**JOB:** Note each line of the listing that contains the string "with", and copy it.

**DATA SUPPLIED:**
============
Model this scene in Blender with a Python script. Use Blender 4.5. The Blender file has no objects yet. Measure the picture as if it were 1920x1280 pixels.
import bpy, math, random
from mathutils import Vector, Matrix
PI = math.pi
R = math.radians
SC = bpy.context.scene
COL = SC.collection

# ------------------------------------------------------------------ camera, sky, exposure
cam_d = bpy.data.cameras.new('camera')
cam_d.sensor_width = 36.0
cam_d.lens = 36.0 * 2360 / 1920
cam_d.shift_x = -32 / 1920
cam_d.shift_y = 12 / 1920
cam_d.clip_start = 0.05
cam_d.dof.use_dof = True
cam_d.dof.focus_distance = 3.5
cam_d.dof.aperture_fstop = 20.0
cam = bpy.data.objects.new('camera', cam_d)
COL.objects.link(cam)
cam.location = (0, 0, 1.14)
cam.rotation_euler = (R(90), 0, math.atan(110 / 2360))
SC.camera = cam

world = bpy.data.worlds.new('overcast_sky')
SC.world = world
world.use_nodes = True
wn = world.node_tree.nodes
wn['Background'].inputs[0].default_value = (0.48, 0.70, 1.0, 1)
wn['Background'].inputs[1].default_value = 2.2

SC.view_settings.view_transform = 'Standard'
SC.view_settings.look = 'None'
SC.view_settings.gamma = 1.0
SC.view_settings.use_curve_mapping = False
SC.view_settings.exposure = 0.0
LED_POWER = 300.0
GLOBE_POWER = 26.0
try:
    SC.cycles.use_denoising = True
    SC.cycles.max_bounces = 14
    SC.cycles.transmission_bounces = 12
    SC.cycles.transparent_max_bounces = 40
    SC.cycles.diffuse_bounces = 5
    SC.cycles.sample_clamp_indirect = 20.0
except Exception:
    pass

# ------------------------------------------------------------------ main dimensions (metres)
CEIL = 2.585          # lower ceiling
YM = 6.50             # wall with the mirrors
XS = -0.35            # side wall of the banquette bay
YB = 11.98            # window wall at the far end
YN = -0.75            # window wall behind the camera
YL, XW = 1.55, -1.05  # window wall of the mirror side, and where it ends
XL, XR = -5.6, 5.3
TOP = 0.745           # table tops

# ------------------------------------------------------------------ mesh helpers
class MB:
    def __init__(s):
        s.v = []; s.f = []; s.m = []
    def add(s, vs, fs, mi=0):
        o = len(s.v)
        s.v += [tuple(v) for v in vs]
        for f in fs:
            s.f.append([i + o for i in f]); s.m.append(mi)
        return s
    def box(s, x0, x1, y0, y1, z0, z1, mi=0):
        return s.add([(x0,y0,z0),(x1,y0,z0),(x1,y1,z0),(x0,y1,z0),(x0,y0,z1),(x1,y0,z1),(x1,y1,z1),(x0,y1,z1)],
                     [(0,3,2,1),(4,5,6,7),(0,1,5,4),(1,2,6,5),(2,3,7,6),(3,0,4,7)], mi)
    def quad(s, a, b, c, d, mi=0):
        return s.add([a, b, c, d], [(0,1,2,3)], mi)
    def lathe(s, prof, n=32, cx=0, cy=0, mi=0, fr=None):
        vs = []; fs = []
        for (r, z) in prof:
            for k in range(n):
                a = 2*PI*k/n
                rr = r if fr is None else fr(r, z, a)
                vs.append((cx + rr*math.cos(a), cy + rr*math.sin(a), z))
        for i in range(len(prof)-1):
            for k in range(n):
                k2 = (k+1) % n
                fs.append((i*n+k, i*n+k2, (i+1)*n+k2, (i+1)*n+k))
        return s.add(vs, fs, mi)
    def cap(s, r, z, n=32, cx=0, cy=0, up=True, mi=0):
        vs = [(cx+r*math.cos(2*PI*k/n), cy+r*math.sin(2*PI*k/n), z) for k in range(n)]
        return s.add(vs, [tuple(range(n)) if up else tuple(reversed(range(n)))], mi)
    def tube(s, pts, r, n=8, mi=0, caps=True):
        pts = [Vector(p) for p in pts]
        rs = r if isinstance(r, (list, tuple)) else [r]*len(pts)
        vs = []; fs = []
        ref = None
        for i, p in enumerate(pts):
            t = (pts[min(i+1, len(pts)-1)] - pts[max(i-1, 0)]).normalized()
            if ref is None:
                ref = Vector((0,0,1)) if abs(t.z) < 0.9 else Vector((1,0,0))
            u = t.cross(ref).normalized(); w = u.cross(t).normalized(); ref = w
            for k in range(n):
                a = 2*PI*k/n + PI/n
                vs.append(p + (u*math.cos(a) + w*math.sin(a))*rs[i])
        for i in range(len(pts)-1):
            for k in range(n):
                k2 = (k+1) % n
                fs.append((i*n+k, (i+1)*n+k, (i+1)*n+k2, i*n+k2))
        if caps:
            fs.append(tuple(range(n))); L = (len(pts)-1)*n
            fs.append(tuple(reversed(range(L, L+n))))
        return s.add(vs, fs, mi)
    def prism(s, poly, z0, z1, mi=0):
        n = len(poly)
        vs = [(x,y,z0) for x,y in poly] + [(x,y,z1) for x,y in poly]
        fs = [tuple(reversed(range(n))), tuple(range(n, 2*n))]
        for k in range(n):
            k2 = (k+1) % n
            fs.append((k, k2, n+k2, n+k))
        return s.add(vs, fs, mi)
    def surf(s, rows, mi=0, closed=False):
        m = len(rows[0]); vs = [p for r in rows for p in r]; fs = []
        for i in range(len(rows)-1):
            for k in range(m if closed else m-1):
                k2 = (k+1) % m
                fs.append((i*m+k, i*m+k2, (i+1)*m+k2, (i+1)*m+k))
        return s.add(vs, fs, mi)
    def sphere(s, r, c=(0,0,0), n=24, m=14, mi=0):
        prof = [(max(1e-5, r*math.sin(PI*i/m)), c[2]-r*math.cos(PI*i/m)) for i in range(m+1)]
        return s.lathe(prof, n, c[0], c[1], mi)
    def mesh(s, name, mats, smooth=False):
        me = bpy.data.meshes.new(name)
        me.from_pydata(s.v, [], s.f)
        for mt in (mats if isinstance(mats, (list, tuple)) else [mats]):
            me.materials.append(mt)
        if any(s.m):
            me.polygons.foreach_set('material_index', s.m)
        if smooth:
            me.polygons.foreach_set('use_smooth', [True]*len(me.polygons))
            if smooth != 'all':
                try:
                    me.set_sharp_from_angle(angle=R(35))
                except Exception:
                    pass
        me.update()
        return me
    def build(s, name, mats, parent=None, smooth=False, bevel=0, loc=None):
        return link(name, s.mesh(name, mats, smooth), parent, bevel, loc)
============
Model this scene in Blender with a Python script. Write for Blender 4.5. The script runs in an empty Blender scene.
============
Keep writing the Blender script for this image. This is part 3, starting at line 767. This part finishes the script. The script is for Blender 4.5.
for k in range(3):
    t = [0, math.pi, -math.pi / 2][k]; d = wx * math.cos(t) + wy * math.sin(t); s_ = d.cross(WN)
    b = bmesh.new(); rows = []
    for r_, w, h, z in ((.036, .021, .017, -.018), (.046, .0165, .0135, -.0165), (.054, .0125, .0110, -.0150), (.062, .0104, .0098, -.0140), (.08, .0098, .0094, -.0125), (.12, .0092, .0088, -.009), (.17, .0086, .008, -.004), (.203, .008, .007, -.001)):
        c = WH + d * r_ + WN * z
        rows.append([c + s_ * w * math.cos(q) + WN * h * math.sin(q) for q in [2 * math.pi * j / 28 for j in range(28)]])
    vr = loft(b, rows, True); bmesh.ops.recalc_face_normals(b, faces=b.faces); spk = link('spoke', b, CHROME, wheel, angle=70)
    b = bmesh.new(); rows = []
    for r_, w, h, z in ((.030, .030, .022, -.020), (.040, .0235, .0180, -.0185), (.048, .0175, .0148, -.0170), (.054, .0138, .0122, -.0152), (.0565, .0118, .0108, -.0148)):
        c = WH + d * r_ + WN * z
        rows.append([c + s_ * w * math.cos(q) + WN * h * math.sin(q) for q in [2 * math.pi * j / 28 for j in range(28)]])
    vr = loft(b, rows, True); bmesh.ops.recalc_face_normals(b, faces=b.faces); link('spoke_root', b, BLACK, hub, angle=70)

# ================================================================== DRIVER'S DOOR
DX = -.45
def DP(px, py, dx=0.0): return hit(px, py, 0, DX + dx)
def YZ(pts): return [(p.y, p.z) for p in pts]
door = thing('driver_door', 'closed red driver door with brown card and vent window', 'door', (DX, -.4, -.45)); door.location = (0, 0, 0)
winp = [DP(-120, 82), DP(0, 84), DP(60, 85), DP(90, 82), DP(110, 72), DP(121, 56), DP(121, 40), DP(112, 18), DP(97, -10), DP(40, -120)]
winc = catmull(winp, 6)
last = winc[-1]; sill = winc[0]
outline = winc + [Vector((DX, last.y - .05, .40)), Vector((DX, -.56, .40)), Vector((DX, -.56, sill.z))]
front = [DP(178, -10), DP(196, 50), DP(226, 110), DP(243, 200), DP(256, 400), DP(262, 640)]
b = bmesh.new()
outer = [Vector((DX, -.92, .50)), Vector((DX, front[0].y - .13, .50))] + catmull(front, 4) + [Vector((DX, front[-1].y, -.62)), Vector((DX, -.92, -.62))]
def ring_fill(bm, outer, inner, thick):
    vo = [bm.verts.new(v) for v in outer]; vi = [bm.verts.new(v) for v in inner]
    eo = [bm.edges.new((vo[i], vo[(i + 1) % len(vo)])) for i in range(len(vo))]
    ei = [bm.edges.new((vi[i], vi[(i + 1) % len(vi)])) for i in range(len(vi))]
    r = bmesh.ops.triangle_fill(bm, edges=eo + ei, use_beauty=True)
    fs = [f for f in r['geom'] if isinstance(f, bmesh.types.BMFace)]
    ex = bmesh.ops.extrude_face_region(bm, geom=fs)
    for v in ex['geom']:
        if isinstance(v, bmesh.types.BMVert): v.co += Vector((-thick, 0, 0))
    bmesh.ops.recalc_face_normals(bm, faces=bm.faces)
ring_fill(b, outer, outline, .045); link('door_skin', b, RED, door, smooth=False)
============
**TASK SOLUTION:**
Model this scene in Blender with a Python script. Use Blender 4.5. The Blender file has no objects yet. Measure the picture as if it were 1920x1280 pixels.
YM = 6.50             # wall with the mirrors
Model this scene in Blender with a Python script. Write for Blender 4.5. The script runs in an empty Blender scene.
door = thing('driver_door', 'closed red driver door with brown card and vent window', 'door', (DX, -.4, -.45)); door.location = (0, 0, 0)